2. A feeder apparatus for conveying a metal strip according to claim 1, wherein the cam is a plate cam, and

a cam follower that contacts both a circumferential edge of the cam and the side surface of the moving block is provided between the cam and the moving block.

3. A feeder apparatus for conveying a metal strip according to claim 2, further comprising

energizing means for energizing the moving block from the final end position in the feeding direction toward the initial position,

the energizing means being provided between a final end wall portion that protrudes upward at a final end position of the reciprocating block and the moving block.

4. A feeder apparatus for conveying a metal strip according to claim 1, further comprising:

energizing means for energizing the moving block from the final end position in the feeding direction toward the initial position,

the energizing means being provided between a final end wall portion that protrudes upward at a final end position of the reciprocating block and the moving block.

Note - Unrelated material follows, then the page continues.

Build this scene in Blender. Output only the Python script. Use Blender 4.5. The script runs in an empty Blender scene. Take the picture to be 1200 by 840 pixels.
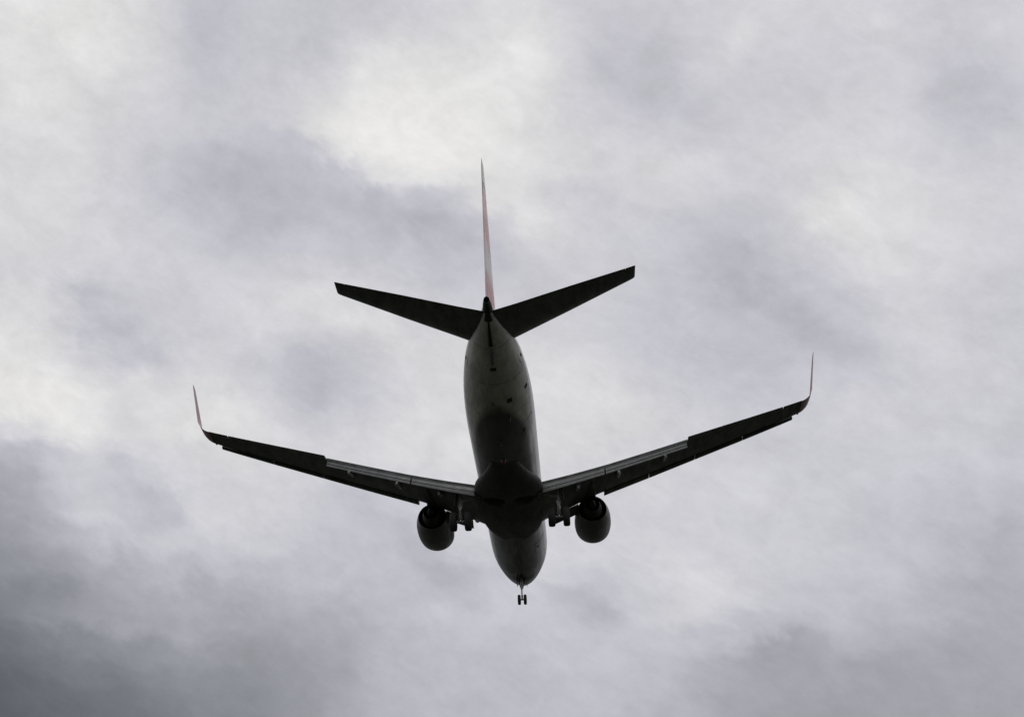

5. A feeder apparatus for conveying a metal strip according to claim 1, further comprising:

a positioning pin,

wherein when the reciprocating block moves in the feeding direction of the metal strip, a front end portion of the positioning pin is positioned below the upper surface of the reference plate, and

when the reciprocating block moves in the opposite direction to the feeding direction of the metal strip, the front end portion of the positioning pin is inserted into one of the through-holes of the metal strip placed on the upper surface of the reference plate to position the metal strip at a predetermined position.